With most events and activities, we tend to spend a bit of time planning before hand but also reflecting afterwards. Christmas tends to see a lot of up front planning and a lot of resources provided from outside, Easter not so much so. Halloween, reflecting perhaps our uncertainty of where it fits in tends to get a few blog posts on the day in terms of outside support. You may have planned something like a light party a month or so in advance. Is there any follow up discussion afterwards about how it went.
I thought it might be worth encouraging some after the event reflection and review, not least because that will help us think in advance about future years, and I thought the question in the title might be a good one to help focus our thoughts.
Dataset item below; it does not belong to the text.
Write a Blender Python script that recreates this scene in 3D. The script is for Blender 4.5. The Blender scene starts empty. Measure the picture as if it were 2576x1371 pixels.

To be sure, if you went for the Light Party event, you will want to think practically in terms of how many families attended, did you get positive feedback, were there any issues and how much Gospel literature did you give away? If your approach was to try and sit it out then I guess the measures will be more about how many times you were disturbed by trick or treat callers and if you participated then your kids will be counting up the sweet haul by now. More seriously, you will want to take time to consider the spiritual impact of your approach on the church and families.
As I mentioned prior to Halloween, I’m very supportive of the Light Party approach. However, one thought has been bugging me. It links to a comment I made in the previous article about how we focus on light and darkness but there is more to Halloween than that. To be sure, at one level it fits in with other festivals that celebrate light, such as Diwali for Hindus and part of the pre Christian tradition is about preparing for the dark and cold of winter.
However, significant to ancient pagan festivals, the Christian All Hallows Feast and contemporary Trick or Treating and Halloween Parties is the question of death. It is as much death as darkness that our society does not have a clue what to do with.So, the festivities across all of those cultures and traditions touch on curiosity (what happens when we die), grief (is there a way of connecting with loved ones? Will they come back?) and fear (are there more dangerous and evil things out there, beyond this physical life in the here and now.
This links to another point. One of the big questions people have is to do with “is there more than this?” We live in a secular, materialistic world but Halloween is one of those moments when people are (even in a flippant, non-serious way) are open and alert to the possibility of there being something else, something more.
This is why I ask the question “Were we just Halloween lite?” The risk is that by inviting people to an event which is essentially a similar party but without he scary stuff then we offer something less than Halloween and perhaps don’t fully grasp all of the connection points it is creating. It’s brilliant to be able to talk about Jesus as the Light of the World but that only picks up on one dimension of what the event is about and indeed one dimension of who he is.
So. Can we use our Halloween response events to draw attention to those other crucial things. Christians have the answer to those big questions that Halloween throws up. Let’s make sure we point people to the truth that there is more, that the supernatural world is real but both natural and supernatural are created by a sovereign, supernatural God. Let’s point people to Jesus who is not just the Light of the World but the Lord of Life who has conquered death.
Let’s make sure that we don’ just offer Halloween-lite but instead full fat Gospel goodness.